Having determined that state-owned patents cannot be challenged in inter partes review proceedings, the PTAB next considered whether UFRF is an arm of the State of Florida. To do so, the PTAB applied the four factors set forth in Manders v. Lee, 338 F.3d 1304, 1309 (11th Cir. 2003) (en banc): (1) how state law defines the entity; (2) what degree of control the state maintains over the entity; (3) where the entity derives its funds; and (4) who is responsible for judgments against the entity. Weighing the facts of record under these factors, the PTAB determined that “UFRF is an arm of the State of Florida.” The PTAB decisions also note that the US District Court for the Northern District of Florida reached the same conclusion in related litigation between the parties and remanded the dispute to state court.
In view of its determinations that “Eleventh Amendment immunity applies to inter partes review proceedings,” and that UFRF “is an arm of the State of Florida,” the PTAB dismissed the inter partes review petitions that had been filed against the UFRF patents.
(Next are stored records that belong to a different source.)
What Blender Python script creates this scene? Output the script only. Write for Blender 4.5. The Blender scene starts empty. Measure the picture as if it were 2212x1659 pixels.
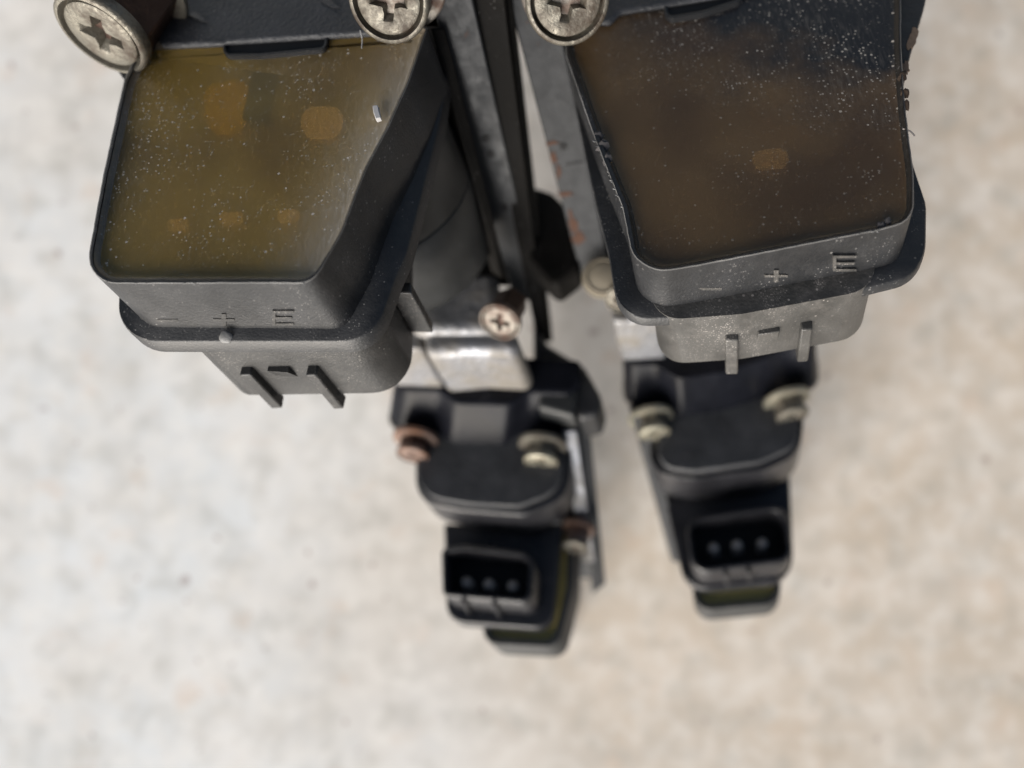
import bpy, bmesh, math, random
from mathutils import Vector, Matrix
random.seed(7)
C = bpy.context.scene.collection
SC = bpy.context.scene

# ------------------------------------------------------------ camera, light
H = 0.205                                   # lens height above the floor (m)
F, CX, CY = 1598.0, 1106.0, 829.5           # focal length and centre of the frame, in units of the survey
cam = bpy.data.cameras.new('camera'); camo = bpy.data.objects.new('camera', cam); C.objects.link(camo)
camo.location = (0, 0, H); cam.sensor_width = 36; cam.lens = 26.0
cam.clip_start = 0.005; cam.clip_end = 50
cam.dof.use_dof = True; cam.dof.focus_distance = 0.106; cam.dof.aperture_fstop = 7.4
SC.camera = camo
SUN = Vector((-0.42, -0.82, 0.33)).normalized()      # towards the light
el = math.asin(SUN.z); az = math.atan2(SUN.x, SUN.y)
w = bpy.data.worlds.new("World"); SC.world = w; w.use_nodes = True
nt = w.node_tree; nt.nodes.clear()
sky = nt.nodes.new('ShaderNodeTexSky'); sky.sky_type = 'NISHITA'; sky.sun_disc = False
sky.sun_elevation = el; sky.sun_rotation = az; sky.air_density = 1.0; sky.dust_density = 4.0
bg = nt.nodes.new('ShaderNodeBackground'); bg.inputs[1].default_value = 0.05
wo = nt.nodes.new('ShaderNodeOutputWorld')
nt.links.new(sky.outputs[0], bg.inputs[0]); nt.links.new(bg.outputs[0], wo.inputs[0])
sl = bpy.data.lights.new('sun', 'SUN'); sl.energy = 5.0; sl.angle = math.radians(58); sl.color = (1.0, 0.97, 0.93)
so = bpy.data.objects.new('sun', sl); C.objects.link(so)
so.rotation_euler = SUN.to_track_quat('Z', 'Y').to_euler()
SC.view_settings.view_transform = 'Standard'; SC.view_settings.look = 'None'
SC.view_settings.gamma = 1.0; SC.view_settings.exposure = 0.45
SC.cycles.max_bounces = 10; SC.cycles.transmission_bounces = 8

# ------------------------------------------------------------ geometry helpers
A = Vector((474, -1070.5, -1598)).normalized()         # long axis of both units, pointing down and away
M = Vector((-0.13, 0.42, 0.898)).normalized()          # outward normal of the sensor faces

def ray(px, py):
    return Vector(((px-CX)/F, -(py-CY)/F, -1.0))
def P(px, py, d):
    return Vector((0, 0, H)) + ray(px, py)*d
class Frame:
    """planes across the axis A: level 0 goes through a known point, level t lies t metres further along A"""
    def __init__(s, px, py, d, m=M):
        s.m = m; s.o = P(px, py, d)
    def at(s, px, py, t=0.0):
        o = s.o + A*t; r = ray(px, py); c = Vector((0, 0, H))
        return c + r*((o-c).dot(s.m)/r.dot(s.m))
    def loop(s, pts, t=0.0):
        return [s.at(x, y, t) for x, y in pts]
def dp(fr, px, py, t=0.0):
    return H-fr.at(px, py, t).z
def hit(px, py, o, n):
    r = ray(px, py); c = Vector((0, 0, H))
    return c + r*((o-c).dot(n)/r.dot(n))

def rnd(corners, seg=7):
    """corners: (x, y, r) -> closed outline with rounded corners"""
    out = []; n = len(corners)
    for i, c in enumerate(corners):
        x, y = c[0], c[1]; r = c[2] if len(c) > 2 else 0
        if r <= 0: out.append((x, y)); continue
        p = Vector((x, y)); a = Vector(corners[i-1][:2])-p; b = Vector(corners[(i+1) % n][:2])-p
        la, lb = a.length, b.length; a.normalize(); b.normalize()
        ang = a.angle(b); k = min(r/math.tan(ang/2), la*0.48, lb*0.48); rr = k*math.tan(ang/2)
        ctr = p + (a+b).normalized()*(rr/math.sin(ang/2))
        s = p+a*k-ctr; e = p+b*k-ctr
        a0 = math.atan2(s.y, s.x); a1 = math.atan2(e.y, e.x); d = (a1-a0+math.pi) % (2*math.pi)-math.pi
        for j in range(seg+1):
            q = a0+d*j/seg; out.append((ctr.x+rr*math.cos(q), ctr.y+rr*math.sin(q)))
    return out
def area(l): return sum(l[i-1][0]*l[i][1]-l[i][0]*l[i-1][1] for i in range(len(l)))/2
def resamp(l, n=150, jit=0):
    L = [math.dist(l[i], l[(i+1) % len(l)]) for i in range(len(l))]; T = sum(L); out = []; i = 0; acc = 0
    for k in range(n):
        s = T*k/n
        while acc+L[i] < s: acc += L[i]; i += 1
        f = (s-acc)/max(L[i], 1e-9); a, b = l[i], l[(i+1) % len(l)]
        out.append((a[0]+(b[0]-a[0])*f+random.uniform(-jit, jit), a[1]+(b[1]-a[1])*f+random.uniform(-jit, jit)))
    return out
def inset(l, w):
    n = len(l); sg = 1 if area(l) > 0 else -1; out = []
    for i in range(n):
        a, b = l[i-1], l[(i+1) % n]; dx, dy = b[0]-a[0], b[1]-a[1]; q = math.hypot(dx, dy) or 1
        ww = w[i] if isinstance(w, list) else w
        out.append((l[i][0]-sg*dy/q*ww, l[i][1]+sg*dx/q*ww))
    return out

def new(name, bm, mat, parent=None, root=None, bevel=0, smooth=40, label=None, seg=2):
    bmesh.ops.remove_doubles(bm, verts=bm.verts, dist=1e-7)
    bmesh.ops.recalc_face_normals(bm, faces=bm.faces)
    off = root.location if root else Vector()
    for v in bm.verts: v.co -= off
    me = bpy.data.meshes.new(name); bm.to_mesh(me); bm.free()
    me.materials.append(mat)
    me.polygons.foreach_set('use_smooth', [True]*len(me.polygons))
    me.set_sharp_from_angle(angle=math.radians(smooth))
    o = bpy.data.objects.new(name, me); C.objects.link(o)
    if parent: o.parent = parent
    if bevel:
        m = o.modifiers.new('bevel', 'BEVEL'); m.width = bevel; m.segments = seg; m.limit_method = 'ANGLE'
        m.angle_limit = math.radians(35); m.harden_normals = False
    if label: o['label'] = label
    return o
def stack(loops, cap0=True, cap1=True, bm=None, closed=True):
    bm = bm or bmesh.new(); R = [[bm.verts.new(p) for p in l] for l in loops]; n = len(R[0])
    for a, b in zip(R, R[1:]):
        for i in range(n): bm.faces.new((a[i-1], a[i], b[i], b[i-1]))
    if cap0: bm.faces.new(R[0])
    if cap1: bm.faces.new(R[-1])
    return bm
def box8(v, bm=None):
    """v: 4 near corners then 4 far corners"""
    return stack([v[:4], v[4:]], bm=bm)
def prism(fr, pts, t0, t1, bm=None, shrink=0.0):
    a = fr.loop(pts, t0); d = A*(t1-t0); c = sum(a, Vector())/len(a)
    return stack([a, [p+d+(c-p)*shrink for p in a]], bm=bm)

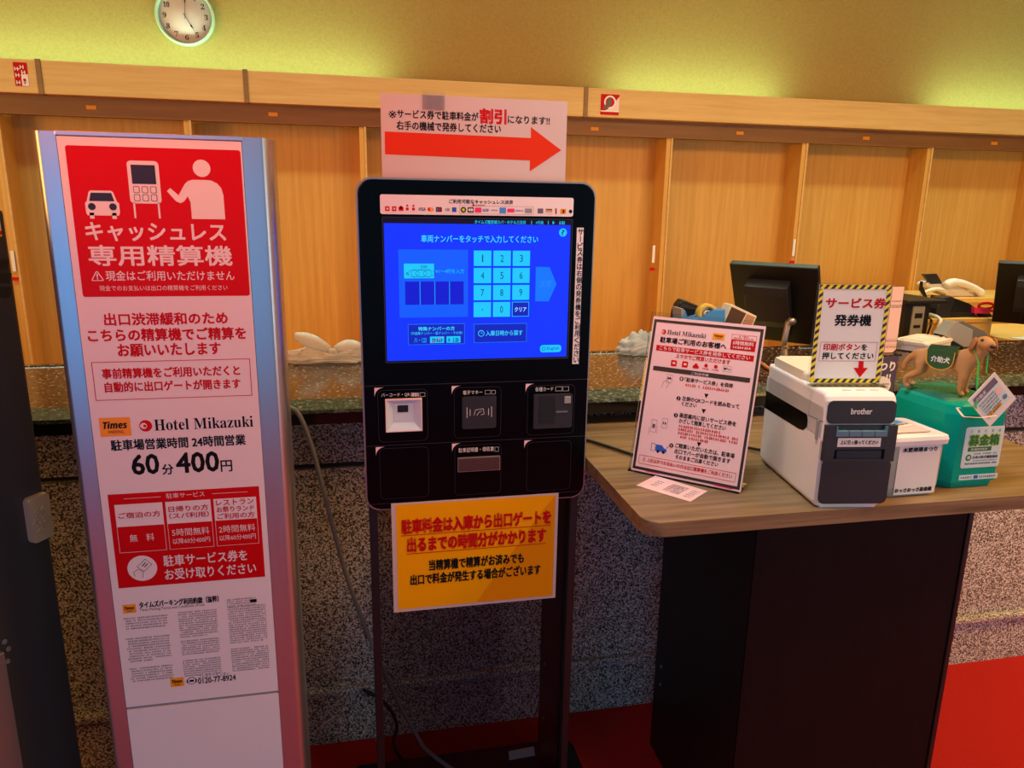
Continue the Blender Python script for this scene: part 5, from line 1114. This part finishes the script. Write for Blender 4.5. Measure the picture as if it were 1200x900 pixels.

Although PTAB decisions not to institute inter partes review are not reviewable, see 35 U.S.C. § 314(d), since these decisions were not made on the merits of the petitions, the US Court of Appeals for the Federal Circuit may have jurisdiction over an appeal. However, the petitioner did not seek Federal Circuit review.
Until the Federal Circuit weighs in, the ability to challenge a state university-owned patent in a USPTO proceeding will remain an open question. If state university-owned patents are indeed immune to inter partes review and post-grant review, that would make them inherently stronger than other patents, because they only could be challenged by a defendant whom the university has sued for infringement. (The PTAB left open the question whether sovereign immunity would obtain if the university had asserted the patent at issue in a parallel patent-infringement suit.) This application of sovereign immunity could incentivize greater investment in university-based technologies and impact the terms of joint-research agreements. For example, while corporate research partners often prefer to own all patent rights, this ruling favors at least joint ownership with state universities. It may also give the state universities a leg up on private university competitors.